Sermon by Rev Sydney Maitland for Sunday 7 July 2019.
Readings
Old Testament: Hosea 1: 2-10
Epistle: Colossians 2: 6-15, (16-19)
Gospel: Luke 11: 1-13
‘The Naming of Cats is a difficult matter,
It isn’t just one of your holiday games;
You may think at first I’m as mad as a hatter
when I tell you, a cat must have THREE DIFFERENT NAMES.
First of all, there’s the name that the family use daily,
such as Peter, Augustus, Alonzo of James …’
This is from TS Eliot’s Old Possum’s Book of Practical Cats.
For us also the naming of children carries with it our own hopes for their nature and their future.
For Hosea, the naming of his children as a word of prophecy – it was God’s message to His people, a much more serious matter. Each name carried its own message and it was not always going to be to the liking of those who heard it.

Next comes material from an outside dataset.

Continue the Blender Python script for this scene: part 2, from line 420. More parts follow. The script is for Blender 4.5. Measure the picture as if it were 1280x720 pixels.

Hosea’s message came from his utter devotion to his wife – who was probably younger, attractive, vivacious and definitely wayward and easily bored by an older but more conventional husband. Yet he would seek her out wherever she had wandered off to and no matter what moral lapses she had fallen – or jumped – into.
Yet it tells of God’s utter devotion to His people – and this was a promise in which even trial and sorrow can be a path back to hope.
In the economy of God, nothing is hopeless and nothing is wasted – least of all sorrow or disappointment.
There is no anguish or betrayal or disappointment or grief that cannot be surrendered to the love and mercy of God so that He can turn it around and use it for His glory – but this is something that has to come from us and God cannot demand it, even it He can commend it and use it.
Then there is Paul’s advice to Colossians – as you have received Christ Jesus as Lord, continue to live your lives in Him, rooted and built up in Him.
Our lives and our identities now come from Jesus Christ. They are rooted and grounded in Him, and He now defines who and what we are and indeed where we are going.
The agendas of our lives and their priorities have now changed, as we learn to see things with His eyes and not just our own.
This is how we are called on to avoid silly disputes on trivial matters – diet, festivals, liturgies, anything that distracts us from Jesus Christ.
Point-scoring may be entertaining but it is not godly. Proving how right we are and openly parading our own virtues with our own kind of virtue-signalling may make us feel good about ourselves, but only in order to score points over others who may be less gifted is debates but whose lives may be far godlier than our own.
By being wholly taken up in Jesus Christ, we are buried with Him in our baptism, and raised through the same power and glory of God that raised Jesus Himself. But this gives us no grounds of satisfaction in ourselves.
Only in Him does the wholeness of deity dwells bodily.
One thing that draws these thoughts together is the life of prayer that Jesus taught His disciples. Other teachers, including John the Baptist, had their regimes of prayer and the disciples of Jesus wanted Him to show them what to do.
And so Jesus first taught them their daily prayer, which is also daily with us: The Lord’s Prayer.
But then He went on to show 3 kinds of prayer. Ask – seek – knock.
The asking prayer is one that may be simple in what it seeks and which always seems to astonish us when it is granted as we pray it asking Him is confidence for our needs.
But then there is the seeking prayer. Here the answers may not come so quickly as we are led into seeking our answers, teasing out things that puzzle or confuse us. Now it requires effort by us as we wait on the Lord, alert and attentive. We may have to read about it, study, speak to others, but never to give up.
And yes, the answer to these questions does come to us, often not as we had expected them. Even this recognition can come only as we look back on things.
But then there is the prayer of knocking. This is where the answer seems to be silent and far away, and we are knocking on a door because everything else is an unyielding and uncompromising stone wall.
It is when it all seems to be wholly impossible, and yet we still commit our cause into the hands of God – and He will never fail us or forsake us.
So here we are urged: Never give up – even, perhaps especially when it seems futile.
Finally, there is God’s gift of the Holy Spirit. It is never ill-given or ill-considered: so always seek Him. God does not give dangerous or evil gifts. We know well enough that we do not give evil gifts to our own children – so why would God do anything else?